Monday, 12 March 2012

Red-fins arrive to give the season a decent send off

In the last few weeks I was contacted via email by a fellow blogger who was contacting me for help in locating a specimen sized dace of over 10oz in weight and asked if I would help him in his quest.  I gladly obliged and gave as much information as I could and agreed to meet up on the banks of the Dee at the weekend.  The person in question writes his own angling blog and what a very good blog it is as well and you can find it here:

I was, as to be expected, very apprehensive about meeting someone I had only talked to over an email on the banks of the river but in the dim light of Saturday morning all those fears went away as I spoke to him about the best pegs for him to try and catch his chosen quarry.  Through out the day I had a few chats with him and what a top bloke he was, very knowledgeable and dedicated to his fishing and I look forward to spending a few days next year on the bank, hopefully when the fish are “having it” and not all up in the water like they where on Saturday, nether the less we almost got to his target with a few fish requiring the weigh bag but alas it wasn’t to be but the most important thing was he enjoyed his trip to the river Dee and vowed to return for that monster dace and all that remains for me to say is good luck with those perch mate!!.

On to this weeks fishing

 This weekend on the bank was as mild as the week leading up to it had been with very little rainfall and really high temperatures for this time of year which nature took no time at all in taking advantage of with daffodils standing proud and the buds on the trees looking ready to burst at any moment it defiantly had the feeling that spring was certainly already here.  The fish of course, who never miss a trick, where all up in the water gorging themselves on a hatch of insects that where being transported down to them in the current.

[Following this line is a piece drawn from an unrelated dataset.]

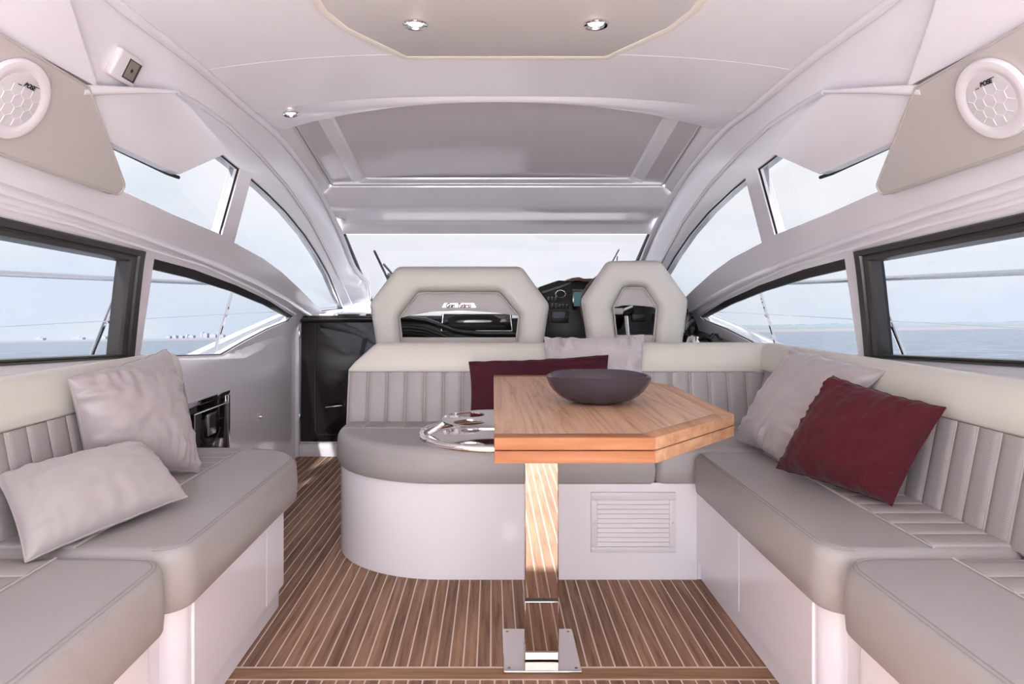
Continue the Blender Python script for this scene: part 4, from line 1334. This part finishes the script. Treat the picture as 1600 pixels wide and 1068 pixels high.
m = MB(); m.box((0.03, 1.80, 0.0005), (0.252, 2.035, 0.010), 0.003, 2)
bp = m.build('base_plate', M['plate'], te, smooth=20)
for x in (0.045, 0.237):
    for y in (1.817, 2.018):
        m = MB(); m.lathe([(0.0, 0.0012), (0.004, 0.001), (0.0055, 0.0)], (x, y, 0.0105), 10); m.build('screw', M['steel'], bp)
# cup holder tray on the left edge
ce = empty('cup_holder', (0.0, 2.0 * KT, TZ - 0.05), None); ce.parent = te; ce.matrix_parent_inverse = world_of(te).inverted()
RZ = H - 0.413 * KT
CY = 2.0 * KT
R1 = 0.215 * KT
arc = [Vector((0.03, CY - R1, RZ))] + [Vector((-R1 * math.sin(math.pi * k / 28) * 1.03, CY - R1 * math.cos(math.pi * k / 28), RZ)) for k in range(29)] + [Vector((0.03, CY + R1, RZ))]
m = MB(); m.tube(arc, 0.0092, 12, up=(0, 0, 1)); m.build('holder_rail', M['chrome'], ce)
def half_plate(R_, hl, z, th, name, x1=0.03):
    out = [(x1, CY - R_)] + [(-R_ * math.sin(math.pi * k / 28), CY - R_ * math.cos(math.pi * k / 28)) for k in range(29)] + [(x1, CY + R_)]
    out = out[::-1]
    hs_ = [[(cx + r * math.cos(2 * math.pi * k / 28), cy + r * math.sin(2 * math.pi * k / 28)) for k in range(28)] for cx, cy, r in hl]
    V2, T = cdt(out, hs_, 0.05)
    shell(V2, T, lambda v: Vector((v[0], v[1], z)), lambda v: Vector((v[0], v[1], z - th))).build(name, M['chrome'], ce, smooth=30)
half_plate(0.160 * KT, [(-0.072 * KT, 2.066 * KT, 0.046 * KT), (-0.072 * KT, 1.934 * KT, 0.046 * KT)], H - 0.366 * KT, 0.004, 'cup_plate')
half_plate(0.206 * KT, [(-0.072 * KT, 2.064 * KT, 0.030 * KT)], RZ - 0.004, 0.003, 'lower_tray')
m = MB(); m.tube([Vector((-0.125, CY, TZ - 0.008)), Vector((-0.142, CY, TZ - 0.025)), Vector((-0.172, CY, RZ))], 0.006, 8); m.build('holder_strut', M['chrome'], ce)

# bowl -------------------------------------------------------------------
m = MB(); bc = Vector((0.377 * KT, 2.285 * KT, TZ + 0.0008))
prof_b = [(r * KT, z * KT) for r, z in [(0.0, 0.0), (0.060, 0.0), (0.082, 0.003), (0.112, 0.013), (0.138, 0.029), (0.158, 0.049), (0.172, 0.071), (0.181, 0.096), (0.1835, 0.1025), (0.180, 0.1045), (0.173, 0.098), (0.162, 0.076), (0.143, 0.050), (0.11, 0.028), (0.06, 0.014), (0.0, 0.011)]]
rows = []
for r, z in prof_b:
    row = []
    for k in range(56):
        th = 2 * math.pi * k / 56
        tip = abs(math.cos(th)) ** 6
        row.append(bc + Vector((r * math.cos(th) * 1.02, r * math.sin(th) * 0.84, z * (1 - 0.09 * tip))))
    rows.append(row)
m.grid(rows, close_u=True)
tag(m.build('serving_bowl', M['bowl'], smooth=60), 'dark plum oval serving bowl on the teak table', 'bowl')

# ================================================================== HELM
def puff(poly, holes, R_, T, step, fn):
    """soft-edged slab: poly and holes in a plane, fn(u, v, depth) -> point"""
    poly = dens(poly, step); holes = [dens(h, step) for h in holes]
    V2, Tr = cdt(poly, holes, step)
    hh = []
    for (x, y) in V2:
        d = min(segdist(x, y, l) for l in [poly] + holes)
        t = min(1.0, d / R_)
        hh.append(T * math.sqrt(max(0, 1 - (1 - t) ** 2)))
    n0 = len(V2)
    V = [fn(x, y, -h) for (x, y), h in zip(V2, hh)]
    onb = [h < 1e-6 for h in hh]
    idx = []
    for i, ((x, y), h) in enumerate(zip(V2, hh)):
        if onb[i]: idx.append(i)
        else: idx.append(len(V)); V.append(fn(x, y, h))
    Fc = list(Tr) + [tuple(idx[i] for i in reversed(t)) for t in Tr]
    m = MB(); m.add(V, Fc); return m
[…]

The sign of fish topping all over the place would usually fill you with confidence for the day ahead but for me it signalled a hard day ahead, ideally you want the fish hard on the bottom taking your loose feed as it reaches them naturally on the current and in theory when you bait arrives trundling along the bottom it looks natural to the fish.  This makes catching them so much easier and reduces the missed bites you get fishing shallow for them.  The fish up in the water in such numbers means this bait is intercepted well before its gets down to your baited area and results in a difficult day on the bank.

Saturday for the main part was tough with fish coming in fits and spurts and not of any real quality to warrant a picture to be taken and this lack of activity and quality was mirrored all around with a number of anglers concluding it was very tough.  It was during one of these barren spells I noticed some predator activity with pike or perch crashing into dace on the surface and chasing them causing some violent bow waves on the top.

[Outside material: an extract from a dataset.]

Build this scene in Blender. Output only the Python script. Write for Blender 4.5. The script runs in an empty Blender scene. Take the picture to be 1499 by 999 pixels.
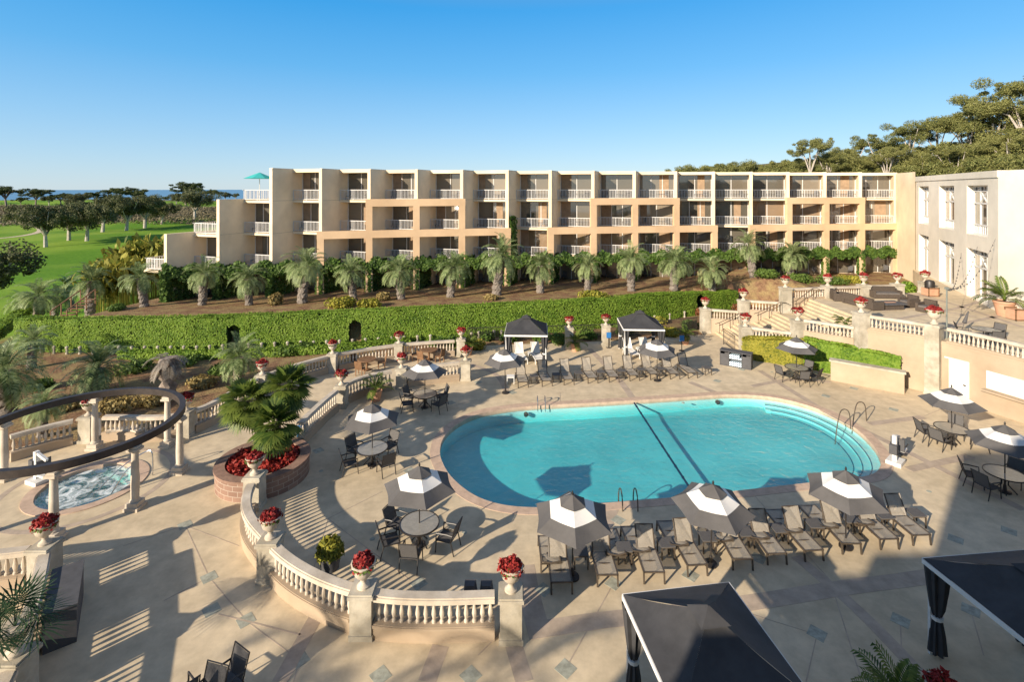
import bpy, math, random
import numpy as np
from mathutils import Vector
from mathutils.geometry import tessellate_polygon
R = math.radians
S = bpy.context.scene
C = S.collection
random.seed(7)
RNG = np.random.default_rng(11)
PI = math.pi

# ------------------------------------------------------------------ camera, light, exposure
H, F, CX, CY = 12.0, 750.0, 749.5, 277.0
def G(px, py, z=0.0):                       # where the ray of a photo point meets height z
    Y = F*(H-z)/(py-CY)
    return (px-CX)/F*Y, Y
def atY(px, Y): return (px-CX)/F*Y
cam = bpy.data.objects.new('camera', bpy.data.cameras.new('camera'))
C.objects.link(cam); S.camera = cam
cam.location = (0, 0, H); cam.rotation_euler = (R(90), 0, 0)
cam.data.lens = 36*F/1499; cam.data.sensor_width = 36
cam.data.shift_y = -(499.5-CY)/1499
cam.data.clip_start = .1; cam.data.clip_end = 120000
AZ, EL = R(46), R(20.3)                      # the light travels towards azimuth AZ (from +Y to +X)
W = bpy.data.worlds.new('World'); S.world = W; W.use_nodes = True
nt = W.node_tree
bg = nt.nodes['Background']
sky = nt.nodes.new('ShaderNodeTexSky'); sky.sky_type = 'NISHITA'; sky.sun_disc = False
sky.sun_elevation = EL; sky.sun_rotation = AZ+PI
sky.air_density = 1.0; sky.dust_density = .15; sky.ozone_density = 2.6; sky.altitude = 100
# the Nishita sky, toned towards a clear coastal afternoon sky (pale at the sea, azure higher, a neutral tone added overhead, unseen, to warm the fill light)
tc = nt.nodes.new('ShaderNodeTexCoord'); sx = nt.nodes.new('ShaderNodeSeparateXYZ'); nt.links.new(tc.outputs['Generated'], sx.inputs[0])
rp = nt.nodes.new('ShaderNodeValToRGB'); nt.links.new(sx.outputs['Z'], rp.inputs[0]); el = rp.color_ramp.elements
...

I decided to try my arm for a pike as they where obviously active and feeding and introduced a small bait up in the water and was prepared for some instant action what in all honestly was not forthcoming and it was a good hour before the pike float submerged violently I was connected with a small jack of around 5lb that looked to have been feeding well.

A days trotting on the river is a very active and fast paced way of fishing and a lot of the creatures you see through out a day on the river you see but very rarely have the time to capture them on camera, Saturday was slightly different as with a pike bait fishing away I managed to befriend a local bird which took a great liking to the white maggots I threw in its direction, its confidence gained slowly through out the day as he greedily returned for more and more and it was great to help this little guy out who obviously had a mate on a nest somewhere has he often scurried away with a beak full of wrigglers.

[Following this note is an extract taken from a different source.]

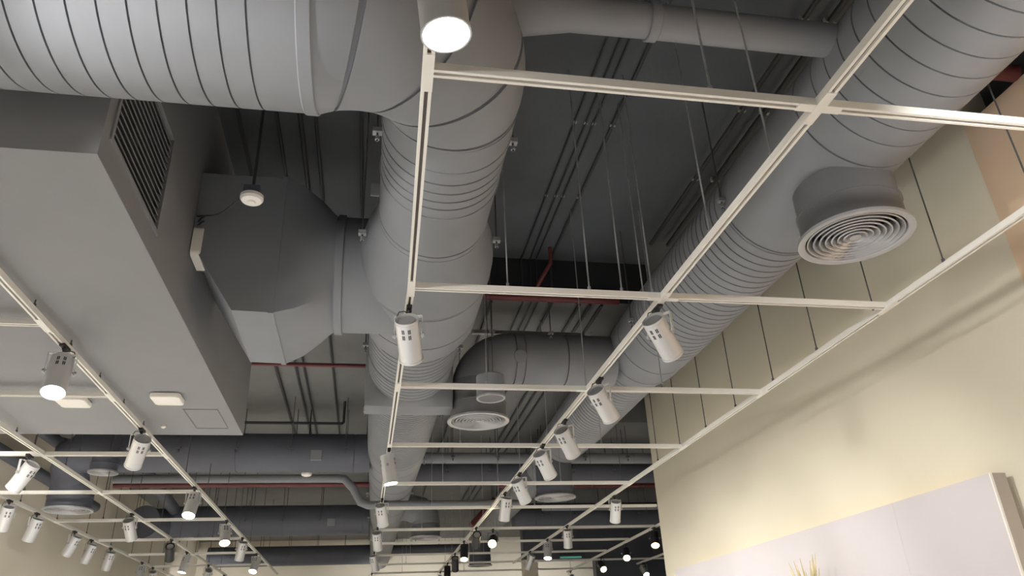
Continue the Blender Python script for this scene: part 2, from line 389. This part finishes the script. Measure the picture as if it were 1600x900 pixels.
# ------------------------------------------------------------------ pipes and conduits
def pipe(name, label, cat, pts, r, m, group=None, n=10, clips=None):
    pts = [Vector(p) for p in pts]
    t = thing(name, label, cat, pts[0], group)
    part('pipe_run', MB().sweep(pts, r, n), M[m], t)
    if clips:
        for c in clips:
            c = Vector(c)
            part('pipe_clip', MB().box(c-Vector((r*1.6,.012,r*.6)), c+Vector((r*1.6,.012,r*1.3))), M['steel'], t)
    return t
def along(x, y0, y1, z): return [(x,y0,z),(x,y1,z)]
for x, r, lb in ((1.262,.0075,'leftmost thin dark conduit of four on the upper slab right of the centre duct'),
                 (1.34,.0075,'second thin dark conduit from the left on the upper slab'),
                 (1.396,.0075,'third thin dark conduit from the left on the upper slab'),
                 (1.528,.012,'thicker dark conduit right of three thin ones on the upper slab')):
    pipe('conduit', lb, 'conduit', [(x,.5,ZU-.015),(x,YB-.03,ZU-.015),(x,YB-.012,ZU-.03),(x,YB-.012,ZL-.01),(x,YB+.05,ZL-.018),(x,9.7,ZL-.018)], r, 'conduit', 'conduits on the upper slab', clips=[(x,1.2+.9*i,ZU-.015) for i in range(5)])
for x, y0, r, lb in ((2.33,.8,.016,'dark pipe on the slab running beside the right duct'),
                 (2.49,.8,.02,'dark pipe half hidden above the right duct')):
    pipe('conduit', lb, 'conduit', along(x, y0, 5.4, ZU-.05), r, 'conduit', 'pipes above the right duct', clips=[(x,1.2+.8*i,ZU-.05) for i in range(5)])
for x, r, lb in ((-.945,.012,'dark conduit on the slab closest to the bulkhead grille'),
                 (-.70,.010,'dark conduit on the slab behind the smoke detector'),
                 (-.552,.016,'thicker dark conduit on the slab left of the centre duct'),
                 (-.452,.012,'dark conduit on the slab second from the centre duct'),
                 (-.158,.010,'dark conduit on the slab nearest the left side of the centre duct')):
    pipe('conduit', lb, 'conduit', along(x, 1.0, YB-.01, ZU-.016), r, 'conduit', 'conduits left of the centre duct')
for x, r, lb in ((-1.02,.016,'dark conduit along the lower slab nearest the bulkhead end'),
                 (-.817,.014,'dark conduit along the lower slab, second from the bulkhead'),
                 (-.735,.012,'dark conduit along the lower slab, third from the bulkhead'),
                 (-.44,.012,'dark conduit along the lower slab left of the square collar')):
    pipe('conduit', lb, 'conduit', along(x, YB+.02, 12.5, ZL-.02), r, 'conduit', 'conduits on the lower slab')
for x, lb in ((1.78,'leftmost dark conduit of three on the lower slab beside the right duct'),
              (1.88,'middle dark conduit of three on the lower slab beside the right duct'),
              (1.99,'rightmost dark conduit of three on the lower slab beside the right duct'),
              (.98,'dark conduit on the lower slab behind the hanging cylinder')):
    pipe('conduit', lb, 'conduit', along(x, YB+.02, 15, ZL-.02), .013, 'conduit', 'conduits on the lower slab')
pipe('sprinkler_pipe', 'dark red pipe running along the foot of the ceiling step', 'pipe', [(.65,YB-.07,ZL-.012),(2.12,YB-.07,ZL-.012)], .036, 'red', n=16)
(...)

Around noon the predicted high tide began to hit and the river began to rise steadily causing a few anglers to be caught short with one angler on the far bank hastily throwing his landing net and gear up the bank to a chorus of unmentionable swear words.  This high tide caused the river to really back up on itself and all bite completely died off as the float refused to trot at all and in some cases flowed back on its self which sometimes can get you a few bites but not on the day.

The day wined on and around 3pm both my uncle and me had a look over to each other and the prospect of packing up and calling it a day was etched on both our faces and almost like a light switch had been turned on our floats began to trundle down stream and we both simultaneously connected with quality roach and this continued for the next hour of so with roach after roach coming to the net and we gave the Dee gave up both a great send off to the season leaving us packing away already itching to get back on her banks.

uncles net:

my net:

We both chatted away about the coming months away form he river and discussed potential venues we would like to try and what we both want to achieve before the river open again. I detailed my ambitious plan last week and hope to make a start on one of those challenges this weekend when I plan to revisit Flushing meadows for the first time this year, weather permitting of course.